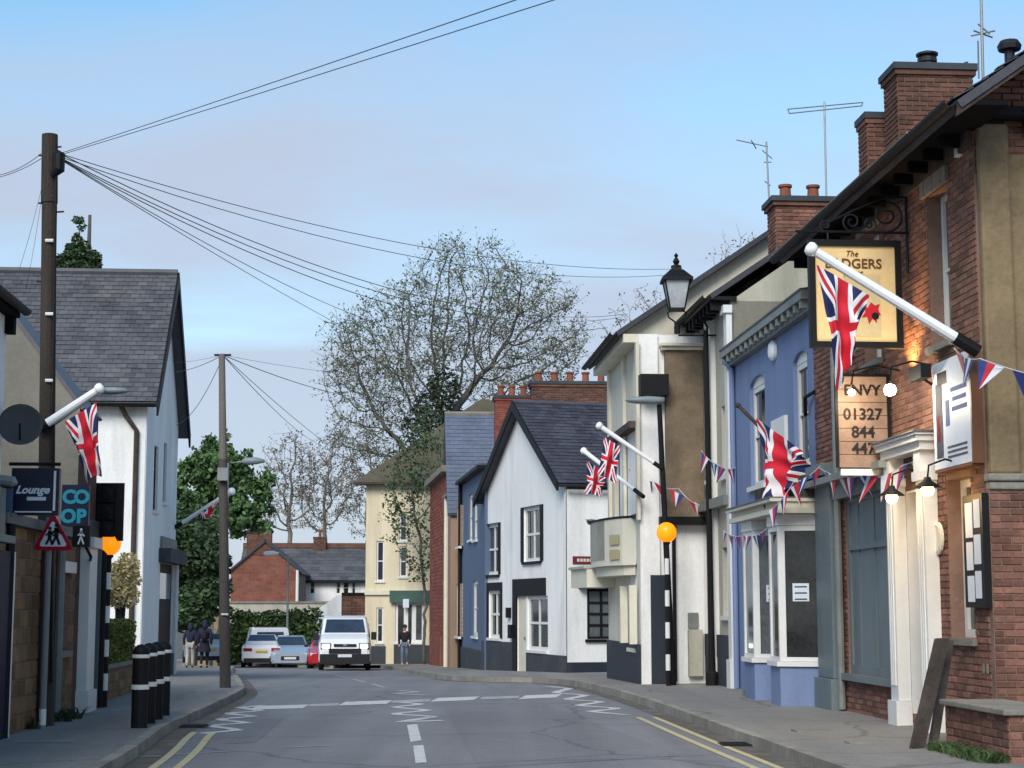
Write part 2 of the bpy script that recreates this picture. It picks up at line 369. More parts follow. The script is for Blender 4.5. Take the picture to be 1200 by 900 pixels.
for px,py,s_ in ((866,873,.22),(226,852,.2)):
    p=gp(px,py); q=MB(); q.box(p.x-s_,p.x+s_,p.y-.25,p.y+.25,-.02,.008); gg=q.build('gully_grate',m_metal,road)
    for k in range(6): q=MB(); q.box(p.x-s_+.03,p.x+s_-.03,p.y-.2+k*.075,p.y-.165+k*.075,.008,.02); q.build('grate_bar',m_rubber,gg)
for poly,sg,ylim in ((lk,1,22.2),(rk,-1,25.0)):
    seg=[p for p in poly if 3<p.y<ylim]
    for off in (.32,.56): band(offset(seg,sg*off),.085,m_painty,'yellow_line',step=None)
def img_quad(c,mat,name,z=.005):
    """a painted patch given by its four corners on the road"""
    P=[gp(*q) for q in c]; mb=MB(); n=6
    strip(mb,[P[0].lerp(P[3],i/n) for i in range(n+1)],[P[1].lerp(P[2],i/n) for i in range(n+1)],z); return mb.build(name,mat,road)
for (x0,x1,y) in ((296,358,829.5),(400,456,824.5),(508,558,820),(611,655,817)):
    img_quad([(x0-4,y+2.6),(x1-3,y+.6),(x1+4,y-3.6),(x0+5,y-1.8)],m_paintw,'zebra_stripe')
for (x0,x1,y) in ((360,396,827),(458,503,822.5),(562,607,818.5)):
    img_quad([(x0,y+1.5),(x1,y),(x1+2,y-3),(x0+3,y-1.5)],m_paintf,'worn_stripe')
def zig(pts,wid,mat): band([gp(*p) for p in pts],wid,mat,'zigzag_line',step=.35)
zig([(236,860),(283,855.5),(243,851),(293,847),(252,843.5),(300,839.5),(262,836.5),(308,833),(280,829.5),(318,826)],.17,m_paintz)
zig([(519,844.5),(466,846.5),(512,840),(456,837),(505,832.5),(458,829),(496,825.5),(460,822)],.17,m_paintz)
zig([(498,815),(462,813),(492,811),(466,809.5)],.2,m_paintf)
zig([(735,838),(690,834),(728,830.5),(676,827),(708,822.5),(662,820),(688,815),(650,812),(668,807),(640,804.5)],.18,m_paintz)
for c in (((481,870),(494,868),(489,849),(477,850)),((487,895),(500,894),(496,873.5),(484,874.5))): img_quad(c,m_paintw,'centre_dash')
img_quad([(489,915),(503,915),(501,903),(488,903)],m_paintw,'centre_dash')
for c in (((448,806),(454,806),(438,801.5),(433,801.5)),((426,799.5),(431,799.5),(415,796),(411,796)),((404,794),(408,794),(392,791),(389,791))): img_quad(c,m_paintf,'centre_dash')
for a,b in (((20,884),(90,883)),((120,888),(195,886)),((205,884),(292,880)),((330,876.5),(402,873.5))): band([gp(*a),gp(*b)],.05,m_paintf,'stop_line',z=PAV+.02 if b[0]<100 else .006,step=.3)
img_quad([(262,872),(300,870),(332,842),(305,843)],m_roadpatch,'repair_patch',.003)
img_quad([(560,900),(800,886),(640,826),(520,830)],m_roadpatch,'repair_patch',.003)
# ------------------------------------------------------------------ building helpers
def holes_wall(mb,fr,u0,u1,z0,z1,holes,th=.22,sides=True):
    us=sorted(set([u0,u1]+[min(max(h[i],u0),u1) for h in holes for i in (0,1)])); zs=sorted(set([z0,z1]+[min(max(h[i],z0),z1) for h in holes for i in (2,3)]))
    inh=lambda u,z:any(h[0]<u<h[1] and h[2]<z<h[3] for h in holes)
    P=fr.P
    for i in range(len(us)-1):
        for j in range(len(zs)-1):
            if not inh((us[i]+us[i+1])/2,(zs[j]+zs[j+1])/2):
                mb.quad(P(us[i],zs[j]),P(us[i+1],zs[j]),P(us[i+1],zs[j+1]),P(us[i],zs[j+1]))
    for a,b,c,d in holes:
        for p,q in (((a,c),(b,c)),((b,c),(b,d)),((b,d),(a,d)),((a,d),(a,c))):
            mb.quad(P(*p),P(*q),P(*q,-th),P(*p,-th))
    return mb
def house_box(mb,fr,u0,u1,z0,z1,depth,holes=(),th=.22,skip0=False):
    """front wall with real openings, the other walls and the ceiling closed"""
    holes_wall(mb,fr,u0,u1,z0,z1,holes,th); P=fr.P
    if not skip0: mb.quad(P(u0,z0,0),P(u0,z1,0),P(u0,z1,-depth),P(u0,z0,-depth))
    mb.quad(P(u1,z0,0),P(u1,z1,0),P(u1,z1,-depth),P(u1,z0,-depth))
    mb.quad(P(u0,z0,-depth),P(u1,z0,-depth),P(u1,z1,-depth),P(u0,z1,-depth)); mb.quad(P(u0,z1,0),P(u1,z1,0),P(u1,z1,-depth),P(u0,z1,-depth))
    return mb
def window(root,fr,r,cols=1,rows=2,mat=None,gl=None,fw=.055,set_=.12,sill=True,sillmat=None,bar=.03,curtain=False,name='window',fd=.06):
    """casing mesh > panes and sill"""
    mat=mat or m_trim; gl=gl or m_glass; u0,u1,z0,z1=r; mb=MB()
    n1,n0=-set_,-set_-fd
    mb.fb(fr,u0,u0+fw,z0,z1,n0,n1); mb.fb(fr,u1-fw,u1,z0,z1,n0,n1)
    mb.fb(fr,u0+fw,u1-fw,z0,z0+fw,n0,n1); mb.fb(fr,u0+fw,u1-fw,z1-fw,z1,n0,n1)
    us=[u0+fw+(u1-u0-2*fw)*i/cols for i in range(cols+1)]; zs=[z0+fw+(z1-z0-2*fw)*j/rows for j in range(rows+1)]
    for u in us[1:-1]: mb.fb(fr,u-bar/2,u+bar/2,z0+fw,z1-fw,n0,n1-.004)
    for z in zs[1:-1]: mb.fb(fr,u0+fw,u1-fw,z-bar/2,z+bar/2,n0,n1-.007)
    o=mb.build(name,mat,root)
    for i in range(cols):
        for j in range(rows):
            q=MB(); q.fb(fr,us[i]+.002,us[i+1]-.002,zs[j]+.002,zs[j+1]-.002,n0+.006,n0+.022); q.build('pane',gl,o)
    bk=MB(); bk.fb(fr,u0,u1,z0,z1,n0-.12,n0-.05); bk.build('blind' if curtain else 'room_shade_block',m_net if curtain else m_black,o)  # without a blind, a black block stands in for the unlit room's shade
    if sill:
        q=MB(); q.fb(fr,u0-.06,u1+.06,z0-.08,z0-.003,-set_,.07); q.build('sill',sillmat or mat,o)
    return o
def gable(mb,fr,u0,u1,z0,um,zm,th):
    P=fr.P; mb.prism([P(u0,z0),P(u1,z0),P(um,zm)],fr.n*-th)
_bricks={}
def brickmesh(L,H,mat,bev=.006):
    k=(L,H,mat.name)
    if k not in _bricks:
        b=MB(); l,h=L/2,H/2; D=.02
        b.add([(-l,-D,-h),(l,-D,-h),(l,-D,h),(-l,-D,h),(-l,.0,-h),(l,.0,-h),(l,.0,h),(-l,.0,h),(-l+bev,.012,-h+bev),(l-bev,.012,-h+bev),(l-bev,.012,h-bev),(-l+bev,.012,h-bev)],
          [(0,1,5,4),(1,2,6,5),(2,3,7,6),(3,0,4,7),(4,5,9,8),(5,6,10,9),(6,7,11,10),(7,4,8,11),(8,9,10,11)])
        o=b.build('brick',mat); _bricks[k]=o.data; bpy.data.objects.remove(o)
    return _bricks[k]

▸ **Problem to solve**
Retype everything in the material word for word, minus pictures.

▸ **Full response**
Write part 2 of the bpy script that recreates this picture. It picks up at line 369. More parts follow. The script is for Blender 4.5. Take the picture to be 1200 by 900 pixels.
for px,py,s_ in ((866,873,.22),(226,852,.2)):
    p=gp(px,py); q=MB(); q.box(p.x-s_,p.x+s_,p.y-.25,p.y+.25,-.02,.008); gg=q.build('gully_grate',m_metal,road)
    for k in range(6): q=MB(); q.box(p.x-s_+.03,p.x+s_-.03,p.y-.2+k*.075,p.y-.165+k*.075,.008,.02); q.build('grate_bar',m_rubber,gg)
for poly,sg,ylim in ((lk,1,22.2),(rk,-1,25.0)):
    seg=[p for p in poly if 3<p.y<ylim]
    for off in (.32,.56): band(offset(seg,sg*off),.085,m_painty,'yellow_line',step=None)
def img_quad(c,mat,name,z=.005):
    """a painted patch given by its four corners on the road"""
    P=[gp(*q) for q in c]; mb=MB(); n=6
    strip(mb,[P[0].lerp(P[3],i/n) for i in range(n+1)],[P[1].lerp(P[2],i/n) for i in range(n+1)],z); return mb.build(name,mat,road)
for (x0,x1,y) in ((296,358,829.5),(400,456,824.5),(508,558,820),(611,655,817)):
    img_quad([(x0-4,y+2.6),(x1-3,y+.6),(x1+4,y-3.6),(x0+5,y-1.8)],m_paintw,'zebra_stripe')
for (x0,x1,y) in ((360,396,827),(458,503,822.5),(562,607,818.5)):
    img_quad([(x0,y+1.5),(x1,y),(x1+2,y-3),(x0+3,y-1.5)],m_paintf,'worn_stripe')
def zig(pts,wid,mat): band([gp(*p) for p in pts],wid,mat,'zigzag_line',step=.35)
zig([(236,860),(283,855.5),(243,851),(293,847),(252,843.5),(300,839.5),(262,836.5),(308,833),(280,829.5),(318,826)],.17,m_paintz)
zig([(519,844.5),(466,846.5),(512,840),(456,837),(505,832.5),(458,829),(496,825.5),(460,822)],.17,m_paintz)
zig([(498,815),(462,813),(492,811),(466,809.5)],.2,m_paintf)
zig([(735,838),(690,834),(728,830.5),(676,827),(708,822.5),(662,820),(688,815),(650,812),(668,807),(640,804.5)],.18,m_paintz)
for c in (((481,870),(494,868),(489,849),(477,850)),((487,895),(500,894),(496,873.5),(484,874.5))): img_quad(c,m_paintw,'centre_dash')
img_quad([(489,915),(503,915),(501,903),(488,903)],m_paintw,'centre_dash')
for c in (((448,806),(454,806),(438,801.5),(433,801.5)),((426,799.5),(431,799.5),(415,796),(411,796)),((404,794),(408,794),(392,791),(389,791))): img_quad(c,m_paintf,'centre_dash')
for a,b in (((20,884),(90,883)),((120,888),(195,886)),((205,884),(292,880)),((330,876.5),(402,873.5))): band([gp(*a),gp(*b)],.05,m_paintf,'stop_line',z=PAV+.02 if b[0]<100 else .006,step=.3)
img_quad([(262,872),(300,870),(332,842),(305,843)],m_roadpatch,'repair_patch',.003)
img_quad([(560,900),(800,886),(640,826),(520,830)],m_roadpatch,'repair_patch',.003)
# ------------------------------------------------------------------ building helpers
def holes_wall(mb,fr,u0,u1,z0,z1,holes,th=.22,sides=True):
    us=sorted(set([u0,u1]+[min(max(h[i],u0),u1) for h in holes for i in (0,1)])); zs=sorted(set([z0,z1]+[min(max(h[i],z0),z1) for h in holes for i in (2,3)]))
    inh=lambda u,z:any(h[0]<u<h[1] and h[2]<z<h[3] for h in holes)
    P=fr.P
    for i in range(len(us)-1):
        for j in range(len(zs)-1):
            if not inh((us[i]+us[i+1])/2,(zs[j]+zs[j+1])/2):
                mb.quad(P(us[i],zs[j]),P(us[i+1],zs[j]),P(us[i+1],zs[j+1]),P(us[i],zs[j+1]))
    for a,b,c,d in holes:
        for p,q in (((a,c),(b,c)),((b,c),(b,d)),((b,d),(a,d)),((a,d),(a,c))):
            mb.quad(P(*p),P(*q),P(*q,-th),P(*p,-th))
    return mb
def house_box(mb,fr,u0,u1,z0,z1,depth,holes=(),th=.22,skip0=False):
    """front wall with real openings, the other walls and the ceiling closed"""
    holes_wall(mb,fr,u0,u1,z0,z1,holes,th); P=fr.P
    if not skip0: mb.quad(P(u0,z0,0),P(u0,z1,0),P(u0,z1,-depth),P(u0,z0,-depth))
    mb.quad(P(u1,z0,0),P(u1,z1,0),P(u1,z1,-depth),P(u1,z0,-depth))
    mb.quad(P(u0,z0,-depth),P(u1,z0,-depth),P(u1,z1,-depth),P(u0,z1,-depth)); mb.quad(P(u0,z1,0),P(u1,z1,0),P(u1,z1,-depth),P(u0,z1,-depth))
    return mb
def window(root,fr,r,cols=1,rows=2,mat=None,gl=None,fw=.055,set_=.12,sill=True,sillmat=None,bar=.03,curtain=False,name='window',fd=.06):
    """casing mesh > panes and sill"""
    mat=mat or m_trim; gl=gl or m_glass; u0,u1,z0,z1=r; mb=MB()
    n1,n0=-set_,-set_-fd
    mb.fb(fr,u0,u0+fw,z0,z1,n0,n1); mb.fb(fr,u1-fw,u1,z0,z1,n0,n1)
    mb.fb(fr,u0+fw,u1-fw,z0,z0+fw,n0,n1); mb.fb(fr,u0+fw,u1-fw,z1-fw,z1,n0,n1)
    us=[u0+fw+(u1-u0-2*fw)*i/cols for i in range(cols+1)]; zs=[z0+fw+(z1-z0-2*fw)*j/rows for j in range(rows+1)]
    for u in us[1:-1]: mb.fb(fr,u-bar/2,u+bar/2,z0+fw,z1-fw,n0,n1-.004)
    for z in zs[1:-1]: mb.fb(fr,u0+fw,u1-fw,z-bar/2,z+bar/2,n0,n1-.007)
    o=mb.build(name,mat,root)
    for i in range(cols):
        for j in range(rows):
            q=MB(); q.fb(fr,us[i]+.002,us[i+1]-.002,zs[j]+.002,zs[j+1]-.002,n0+.006,n0+.022); q.build('pane',gl,o)
    bk=MB(); bk.fb(fr,u0,u1,z0,z1,n0-.12,n0-.05); bk.build('blind' if curtain else 'room_shade_block',m_net if curtain else m_black,o)  # without a blind, a black block stands in for the unlit room's shade
    if sill:
        q=MB(); q.fb(fr,u0-.06,u1+.06,z0-.08,z0-.003,-set_,.07); q.build('sill',sillmat or mat,o)
    return o
def gable(mb,fr,u0,u1,z0,um,zm,th):
    P=fr.P; mb.prism([P(u0,z0),P(u1,z0),P(um,zm)],fr.n*-th)
_bricks={}
def brickmesh(L,H,mat,bev=.006):
    k=(L,H,mat.name)
    if k not in _bricks:
        b=MB(); l,h=L/2,H/2; D=.02
        b.add([(-l,-D,-h),(l,-D,-h),(l,-D,h),(-l,-D,h),(-l,.0,-h),(l,.0,-h),(l,.0,h),(-l,.0,h),(-l+bev,.012,-h+bev),(l-bev,.012,-h+bev),(l-bev,.012,h-bev),(-l+bev,.012,h-bev)],
          [(0,1,5,4),(1,2,6,5),(2,3,7,6),(3,0,4,7),(4,5,9,8),(5,6,10,9),(6,7,11,10),(7,4,8,11),(8,9,10,11)])
        o=b.build('brick',mat); _bricks[k]=o.data; bpy.data.objects.remove(o)
    return _bricks[k]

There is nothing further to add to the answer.